Recorded data
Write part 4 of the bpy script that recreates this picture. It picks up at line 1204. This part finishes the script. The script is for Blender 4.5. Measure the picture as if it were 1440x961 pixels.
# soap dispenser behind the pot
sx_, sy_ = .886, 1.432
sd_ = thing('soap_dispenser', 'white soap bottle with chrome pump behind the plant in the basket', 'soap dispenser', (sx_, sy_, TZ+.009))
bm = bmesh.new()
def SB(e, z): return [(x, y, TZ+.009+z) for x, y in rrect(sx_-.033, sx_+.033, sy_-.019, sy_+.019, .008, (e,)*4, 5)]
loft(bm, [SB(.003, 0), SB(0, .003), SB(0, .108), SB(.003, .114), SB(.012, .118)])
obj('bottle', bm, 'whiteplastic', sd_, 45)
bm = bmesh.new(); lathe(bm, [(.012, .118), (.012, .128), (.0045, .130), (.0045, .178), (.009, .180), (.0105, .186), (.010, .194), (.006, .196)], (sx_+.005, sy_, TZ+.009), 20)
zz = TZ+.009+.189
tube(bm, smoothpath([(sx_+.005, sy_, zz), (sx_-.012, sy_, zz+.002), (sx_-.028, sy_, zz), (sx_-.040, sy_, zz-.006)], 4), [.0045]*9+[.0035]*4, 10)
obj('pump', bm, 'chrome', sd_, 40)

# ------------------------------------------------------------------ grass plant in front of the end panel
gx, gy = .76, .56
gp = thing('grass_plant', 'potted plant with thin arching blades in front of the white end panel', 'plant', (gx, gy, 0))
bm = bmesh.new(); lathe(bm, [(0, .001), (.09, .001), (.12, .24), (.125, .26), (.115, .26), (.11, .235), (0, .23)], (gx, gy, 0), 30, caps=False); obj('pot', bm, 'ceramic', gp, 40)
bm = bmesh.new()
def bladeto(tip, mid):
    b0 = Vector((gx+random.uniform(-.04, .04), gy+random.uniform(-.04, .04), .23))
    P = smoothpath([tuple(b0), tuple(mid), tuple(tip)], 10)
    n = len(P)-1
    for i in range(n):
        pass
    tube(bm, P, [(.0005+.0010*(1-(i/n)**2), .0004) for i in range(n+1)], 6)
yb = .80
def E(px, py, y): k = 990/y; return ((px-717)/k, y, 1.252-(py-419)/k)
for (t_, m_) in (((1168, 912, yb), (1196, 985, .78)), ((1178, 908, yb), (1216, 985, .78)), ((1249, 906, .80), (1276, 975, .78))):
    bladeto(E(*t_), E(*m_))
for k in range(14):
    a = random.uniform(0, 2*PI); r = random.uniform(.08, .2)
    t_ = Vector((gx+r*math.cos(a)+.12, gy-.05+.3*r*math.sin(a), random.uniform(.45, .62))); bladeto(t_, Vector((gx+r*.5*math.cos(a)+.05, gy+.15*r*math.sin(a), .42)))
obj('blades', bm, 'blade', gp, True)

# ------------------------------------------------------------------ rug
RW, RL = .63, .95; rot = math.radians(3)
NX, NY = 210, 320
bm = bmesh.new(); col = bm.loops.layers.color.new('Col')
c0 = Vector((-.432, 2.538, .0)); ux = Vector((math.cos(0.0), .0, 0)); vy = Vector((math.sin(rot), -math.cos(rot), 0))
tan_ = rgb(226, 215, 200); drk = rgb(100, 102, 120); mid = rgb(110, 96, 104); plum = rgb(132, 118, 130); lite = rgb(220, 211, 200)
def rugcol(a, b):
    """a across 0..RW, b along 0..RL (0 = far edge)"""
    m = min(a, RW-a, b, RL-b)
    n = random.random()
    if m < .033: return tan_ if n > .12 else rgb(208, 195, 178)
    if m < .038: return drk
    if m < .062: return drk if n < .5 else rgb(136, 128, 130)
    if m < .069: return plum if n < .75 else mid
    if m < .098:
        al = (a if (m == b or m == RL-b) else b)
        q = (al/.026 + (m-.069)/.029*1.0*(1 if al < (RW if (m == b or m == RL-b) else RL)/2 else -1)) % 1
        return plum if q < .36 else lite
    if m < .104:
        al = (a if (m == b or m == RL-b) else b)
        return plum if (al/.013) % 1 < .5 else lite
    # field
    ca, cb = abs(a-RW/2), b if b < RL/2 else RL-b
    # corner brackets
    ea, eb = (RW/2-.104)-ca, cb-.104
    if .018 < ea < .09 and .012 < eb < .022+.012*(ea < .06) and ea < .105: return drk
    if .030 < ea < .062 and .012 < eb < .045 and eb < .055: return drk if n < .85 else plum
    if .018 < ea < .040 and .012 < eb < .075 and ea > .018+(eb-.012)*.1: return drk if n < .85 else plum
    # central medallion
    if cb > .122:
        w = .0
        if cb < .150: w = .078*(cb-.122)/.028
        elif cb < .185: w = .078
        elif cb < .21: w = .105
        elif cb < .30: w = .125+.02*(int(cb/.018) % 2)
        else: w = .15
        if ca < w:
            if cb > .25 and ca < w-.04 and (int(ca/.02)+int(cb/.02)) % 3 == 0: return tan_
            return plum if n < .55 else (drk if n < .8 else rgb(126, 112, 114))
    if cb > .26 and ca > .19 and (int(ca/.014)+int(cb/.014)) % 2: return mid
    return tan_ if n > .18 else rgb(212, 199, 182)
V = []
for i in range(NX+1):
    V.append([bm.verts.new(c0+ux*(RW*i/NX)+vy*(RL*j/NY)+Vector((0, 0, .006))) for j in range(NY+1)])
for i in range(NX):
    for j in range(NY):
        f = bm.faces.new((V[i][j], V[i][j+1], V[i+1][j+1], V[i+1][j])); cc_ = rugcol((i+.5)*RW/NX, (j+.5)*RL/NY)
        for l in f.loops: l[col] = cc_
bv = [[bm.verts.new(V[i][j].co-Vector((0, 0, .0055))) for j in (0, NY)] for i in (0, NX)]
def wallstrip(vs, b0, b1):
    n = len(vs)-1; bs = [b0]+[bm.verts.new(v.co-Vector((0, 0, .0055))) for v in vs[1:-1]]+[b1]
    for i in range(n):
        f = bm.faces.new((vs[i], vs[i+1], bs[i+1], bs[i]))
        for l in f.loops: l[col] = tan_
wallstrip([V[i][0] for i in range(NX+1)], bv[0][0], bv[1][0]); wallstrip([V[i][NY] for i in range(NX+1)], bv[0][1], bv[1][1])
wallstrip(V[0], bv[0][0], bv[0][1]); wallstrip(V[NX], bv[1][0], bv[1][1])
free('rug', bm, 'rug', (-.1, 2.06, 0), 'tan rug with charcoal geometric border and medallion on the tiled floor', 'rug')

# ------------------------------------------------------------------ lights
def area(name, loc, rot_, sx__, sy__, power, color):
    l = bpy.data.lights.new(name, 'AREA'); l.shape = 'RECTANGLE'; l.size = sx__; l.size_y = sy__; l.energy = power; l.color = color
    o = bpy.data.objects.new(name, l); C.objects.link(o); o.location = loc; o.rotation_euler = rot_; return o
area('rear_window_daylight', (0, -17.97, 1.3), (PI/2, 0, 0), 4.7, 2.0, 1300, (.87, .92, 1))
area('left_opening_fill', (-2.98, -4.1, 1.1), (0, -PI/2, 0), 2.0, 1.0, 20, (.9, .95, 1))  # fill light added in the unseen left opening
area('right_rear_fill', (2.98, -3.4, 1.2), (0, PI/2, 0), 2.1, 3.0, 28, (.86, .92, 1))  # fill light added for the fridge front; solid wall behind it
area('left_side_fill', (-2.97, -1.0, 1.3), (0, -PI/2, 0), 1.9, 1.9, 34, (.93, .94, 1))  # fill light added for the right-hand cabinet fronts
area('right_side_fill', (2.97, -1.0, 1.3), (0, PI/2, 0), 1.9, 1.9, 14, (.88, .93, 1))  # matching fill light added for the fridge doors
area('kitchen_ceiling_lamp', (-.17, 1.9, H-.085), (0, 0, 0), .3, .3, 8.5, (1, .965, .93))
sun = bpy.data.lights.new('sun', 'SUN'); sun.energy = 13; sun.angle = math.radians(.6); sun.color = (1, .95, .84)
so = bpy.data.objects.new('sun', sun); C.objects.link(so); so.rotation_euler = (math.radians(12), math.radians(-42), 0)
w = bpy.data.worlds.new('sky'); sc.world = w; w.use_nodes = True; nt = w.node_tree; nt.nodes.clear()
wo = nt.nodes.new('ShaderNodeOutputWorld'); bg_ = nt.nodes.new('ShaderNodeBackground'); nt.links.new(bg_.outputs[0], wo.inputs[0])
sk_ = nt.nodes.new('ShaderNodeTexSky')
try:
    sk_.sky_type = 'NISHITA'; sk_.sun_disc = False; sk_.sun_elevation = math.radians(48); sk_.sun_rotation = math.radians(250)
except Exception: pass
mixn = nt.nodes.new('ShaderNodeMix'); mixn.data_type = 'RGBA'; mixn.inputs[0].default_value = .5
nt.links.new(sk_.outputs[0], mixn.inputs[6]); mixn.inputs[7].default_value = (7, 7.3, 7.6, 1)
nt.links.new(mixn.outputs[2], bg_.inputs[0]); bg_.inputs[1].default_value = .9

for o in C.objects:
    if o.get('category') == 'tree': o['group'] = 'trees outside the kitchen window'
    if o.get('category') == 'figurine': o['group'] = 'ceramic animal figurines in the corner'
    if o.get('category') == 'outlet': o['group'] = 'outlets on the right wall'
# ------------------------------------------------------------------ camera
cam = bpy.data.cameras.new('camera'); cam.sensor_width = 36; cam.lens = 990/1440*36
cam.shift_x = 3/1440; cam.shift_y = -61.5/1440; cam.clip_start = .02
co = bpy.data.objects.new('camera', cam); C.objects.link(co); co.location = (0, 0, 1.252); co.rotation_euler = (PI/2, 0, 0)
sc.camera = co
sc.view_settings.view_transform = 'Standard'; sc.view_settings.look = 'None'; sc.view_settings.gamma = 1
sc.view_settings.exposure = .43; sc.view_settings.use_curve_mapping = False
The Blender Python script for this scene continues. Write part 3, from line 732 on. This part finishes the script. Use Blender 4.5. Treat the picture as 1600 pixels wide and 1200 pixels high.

Requirements
Restate word for word only the lines running from the beginning of the data to the line holding "obj('pump', bm, 'chrome', sd_, 40)", both included.

Correct response
Write part 4 of the bpy script that recreates this picture. It picks up at line 1204. This part finishes the script. The script is for Blender 4.5. Measure the picture as if it were 1440x961 pixels.
# soap dispenser behind the pot
sx_, sy_ = .886, 1.432
sd_ = thing('soap_dispenser', 'white soap bottle with chrome pump behind the plant in the basket', 'soap dispenser', (sx_, sy_, TZ+.009))
bm = bmesh.new()
def SB(e, z): return [(x, y, TZ+.009+z) for x, y in rrect(sx_-.033, sx_+.033, sy_-.019, sy_+.019, .008, (e,)*4, 5)]
loft(bm, [SB(.003, 0), SB(0, .003), SB(0, .108), SB(.003, .114), SB(.012, .118)])
obj('bottle', bm, 'whiteplastic', sd_, 45)
bm = bmesh.new(); lathe(bm, [(.012, .118), (.012, .128), (.0045, .130), (.0045, .178), (.009, .180), (.0105, .186), (.010, .194), (.006, .196)], (sx_+.005, sy_, TZ+.009), 20)
zz = TZ+.009+.189
tube(bm, smoothpath([(sx_+.005, sy_, zz), (sx_-.012, sy_, zz+.002), (sx_-.028, sy_, zz), (sx_-.040, sy_, zz-.006)], 4), [.0045]*9+[.0035]*4, 10)
obj('pump', bm, 'chrome', sd_, 40)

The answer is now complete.